For more than two weeks, the oil tanker formerly known as Bella 1 has been on the run.
Now, as the vessel — hastily re-registered in Russia and renamed Marinera — pushes through winter seas in the North Atlantic, shipping and security circles are buzzing with a single question: will the United States finally move to seize it?
The rumors picked up steam this week after CBS News reported that U.S. officials are quietly weighing a high-risk boarding operation as the vessel steams past the UK, far from Venezuelan waters but closer to friendly ports capable of handling a captured VLCC.
The chase began December 20 when the U.S. Coast Guard attempted to board Bella 1 in the Caribbean. The tanker, sailing from Iran toward Venezuela to load crude, refused to comply and instead bolted into the open Atlantic.
American officials later said the vessel was flying a false flag at the time, making it effectively stateless under international law — a key detail that could allow U.S. forces to board without the consent of any flag state.
Rather than submit, the crew reportedly painted a crude Russian flag on the hull, radioed that they were now under Russian authority, and soon after appeared in Russia’s maritime register under a new name, Marinera, with Sochi listed as its home port.
According to the New York Times, Moscow wasn’t amused. Late on New Year’s Eve, Russian officials delivered a diplomatic note to the State Department and the White House Homeland Security Council asking the U.S. to halt its pursuit.
U.S. officials, however, have maintained that the ship’s last-minute reflagging doesn’t change the fact that it was operating without a legitimate flag when first approached. In their view, the tanker is still fair game.
This isn’t just another sanctions-dodging tanker. Bella 1 was formally blacklisted by the U.S. Treasury in June 2024 for its role in moving oil on behalf of networks tied to Hezbollah and Iran’s IRGC-Qods Force. Its registered owner was sanctioned under Executive Order 13224 — the U.S. government’s primary counter-terrorism authority.
TankerTrackers.com estimates the VLCC carried more than 20 million barrels of Iranian and Venezuelan crude between 2021 and 2025, much of it bound for China through a web of ship-to-ship transfers. United Against Nuclear Iran has long labeled the ship part of its “Ghost Armada.”
If Washington is looking to make an example of a shadow-fleet tanker, this one checks every box.
Over the past several days, allied surveillance aircraft from the U.S., U.K. and Ireland have been tracking the tanker roughly 250 nautical miles west of Ireland. The vessel’s new Russian MMSI has yet to appear on any official database, adding yet another layer of uncertainty to its legal status.

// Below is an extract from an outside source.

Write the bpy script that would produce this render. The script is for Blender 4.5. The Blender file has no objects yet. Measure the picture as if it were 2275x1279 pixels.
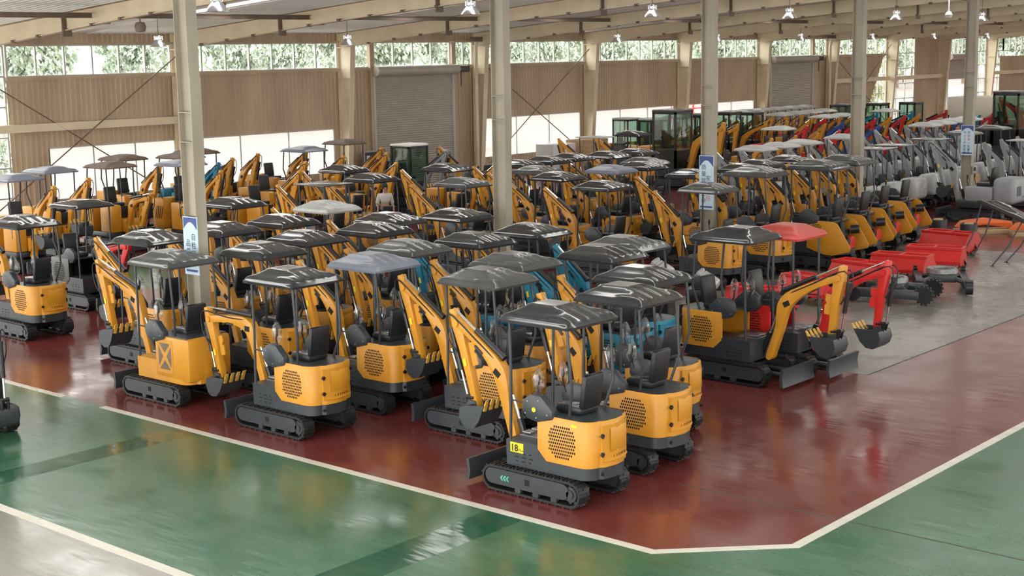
import bpy, bmesh, math, random
from mathutils import Vector, Matrix
random.seed(7)
C = bpy.context.scene.collection
PI = math.pi

# ------------------------------------------------------------------ camera
f, pitch, roll, yaw = 3161.84, 0.165387579, -0.0158292342, 0.715743905
fw = Vector((math.cos(pitch)*math.cos(yaw), math.cos(pitch)*math.sin(yaw), -math.sin(pitch)))
r0 = Vector((math.sin(yaw), -math.cos(yaw), 0)); u0 = r0.cross(fw)
r1 = math.cos(roll)*r0 + math.sin(roll)*u0; u1 = -math.sin(roll)*r0 + math.cos(roll)*u0
cam = bpy.data.cameras.new('camera'); co = bpy.data.objects.new('camera', cam); C.objects.link(co)
cam.sensor_width = 36; cam.lens = f/2275*36; cam.clip_start = .1; cam.clip_end = 600
M4 = Matrix((r1, u1, -fw)).transposed().to_4x4(); M4.translation = Vector((0, 0, 5.7)); co.matrix_world = M4
bpy.context.scene.camera = co

# ------------------------------------------------------------------ world, exposure
sc = bpy.context.scene
sc.view_settings.view_transform = 'Standard'; sc.view_settings.look = 'None'
sc.view_settings.gamma = 1; sc.view_settings.use_curve_mapping = False; sc.view_settings.exposure = 0.0
w = bpy.data.worlds.new('World'); sc.world = w; w.use_nodes = True
nt = w.node_tree; bg = nt.nodes['Background']
tc = nt.nodes.new('ShaderNodeTexCoord'); sep = nt.nodes.new('ShaderNodeSeparateXYZ'); rp = nt.nodes.new('ShaderNodeValToRGB')
nt.links.new(tc.outputs['Generated'], sep.inputs[0]); nt.links.new(sep.outputs['Z'], rp.inputs[0]); nt.links.new(rp.outputs[0], bg.inputs[0])
rp.color_ramp.elements[0].color = (1, .97, .93, 1); rp.color_ramp.elements[1].color = (.93, .96, 1, 1)
SKY = 6.5
bg.inputs[1].default_value = SKY
SKYLIGHT = 8.2      # daylight coming through the translucent roof strips

# ------------------------------------------------------------------ materials
def mat(name, col, rough=.5, metal=0, spec=.5, coat=0, emit=None, es=0):
    m = bpy.data.materials.new(name); m.use_nodes = True
    b = m.node_tree.nodes['Principled BSDF']
    b.inputs['Base Color'].default_value = (*col, 1); b.inputs['Roughness'].default_value = rough
    b.inputs['Metallic'].default_value = metal; b.inputs['Specular IOR Level'].default_value = spec
    b.inputs['Coat Weight'].default_value = coat
    if emit: b.inputs['Emission Color'].default_value = (*emit, 1); b.inputs['Emission Strength'].default_value = es
    return m
def noisy(m, amt=.15, scale=6, rvar=0, bump=0, bscale=40, stretch=(1, 1, 1), detail=4, tint=None):
    """procedural variation of colour, gloss and relief in object space"""
    n = m.node_tree; b = n.nodes['Principled BSDF']; base = b.inputs['Base Color'].default_value[:]
    tc = n.nodes.new('ShaderNodeTexCoord'); mp = n.nodes.new('ShaderNodeMapping'); mp.inputs['Scale'].default_value = stretch
    n.links.new(tc.outputs['Object'], mp.inputs[0])
    t = n.nodes.new('ShaderNodeTexNoise'); t.inputs['Scale'].default_value = scale; t.inputs['Detail'].default_value = detail
    n.links.new(mp.outputs[0], t.inputs[0])
    r = n.nodes.new('ShaderNodeValToRGB'); r.color_ramp.elements[0].position = .3; r.color_ramp.elements[1].position = .7
    lo = [max(0, c*(1-amt)) for c in base[:3]]; hi = [min(1, c*(1+amt)) for c in base[:3]]
    if tint: lo = list(tint)
    r.color_ramp.elements[0].color = (*lo, 1); r.color_ramp.elements[1].color = (*hi, 1)
    n.links.new(t.outputs[0], r.inputs[0]); n.links.new(r.outputs[0], b.inputs['Base Color'])
    if rvar:
        mr = n.nodes.new('ShaderNodeMapRange'); rr = b.inputs['Roughness'].default_value
        mr.inputs[1].default_value = .3; mr.inputs[2].default_value = .7
        mr.inputs[3].default_value = max(.02, rr-rvar); mr.inputs[4].default_value = rr+rvar
        n.links.new(t.outputs[0], mr.inputs[0]); n.links.new(mr.outputs[0], b.inputs['Roughness'])
    if bump:
        t2 = n.nodes.new('ShaderNodeTexNoise'); t2.inputs['Scale'].default_value = bscale; t2.inputs['Detail'].default_value = 3
        n.links.new(mp.outputs[0], t2.inputs[0])
        bp = n.nodes.new('ShaderNodeBump'); bp.inputs['Strength'].default_value = bump; bp.inputs['Distance'].default_value = .02
        n.links.new(t2.outputs[0], bp.inputs['Height']); n.links.new(bp.outputs[0], b.inputs['Normal'])
    return m
def paint(name, col, rough=.38): return noisy(mat(name, col, rough, spec=.5), .08, 3, .06)

YEL = paint('yellow_paint', (.62, .275, .022)); TEAL = paint('teal_paint', (.012, .21, .34)); RED = paint('red_paint', (.62, .022, .02))
BLUE = paint('blue_paint', (.015, .09, .38)); CRIM = paint('crimson_paint', (.42, .02, .03)); SILV = paint('silver_paint', (.30, .32, .34)); HOOD = paint('wrapped_hood_grey', (.46, .47, .47), .25); ORG = paint('orange_paint', (.75, .14, .025))
DRK = paint('dark_grey_paint', (.036, .042, .050), .36); BLK = paint('black_paint', (.013, .014, .016), .32)
RUB = noisy(mat('rubber', (.013, .013, .014), .5), .3, 20)
ROOF = noisy(mat('canopy_black_gloss', (.035, .037, .042), .16, coat=.4), .15, 2, .05); ROOFG = noisy(mat('canopy_grey_blue', (.20, .22, .28), .3), .12, 3)
ROOFK = noisy(mat('canopy_charcoal', (.075, .08, .082), .24, coat=.3), .15, 2, .05); ROOFR = noisy(mat('canopy_red', (.50, .06, .05), .35), .1, 3); ROOFW = noisy(mat('canopy_pale', (.42, .43, .42), .3), .12, 3)
CHR = mat('chrome_rod', (.85, .86, .88), .12, 1); STL = noisy(mat('steel', (.35, .35, .36), .4, .8), .2, 8)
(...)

No U.S. agency or officials have publicly has confirmed any plan to board the ship, but multiple reports say officials would prefer to capture the tanker intact rather than disable it — mirroring last month’s seizures of the Skipper and Centuries in the Caribbean.
On paper, the case is straightforward: a stateless tanker with deep ties to terrorism financing and sanctions evasion is subject to interdiction.
In reality, boarding a ship now claiming Russian protection in the North Atlantic would carry serious diplomatic and operational risks — especially at a moment when Washington and Moscow are delicately engaged over Ukraine.
For the crew aboard the Marinera, one thing is already clear: they are being tracked closely. Whether that surveillance turns into the most dramatic high-seas seizure in years is a question that may soon be answered.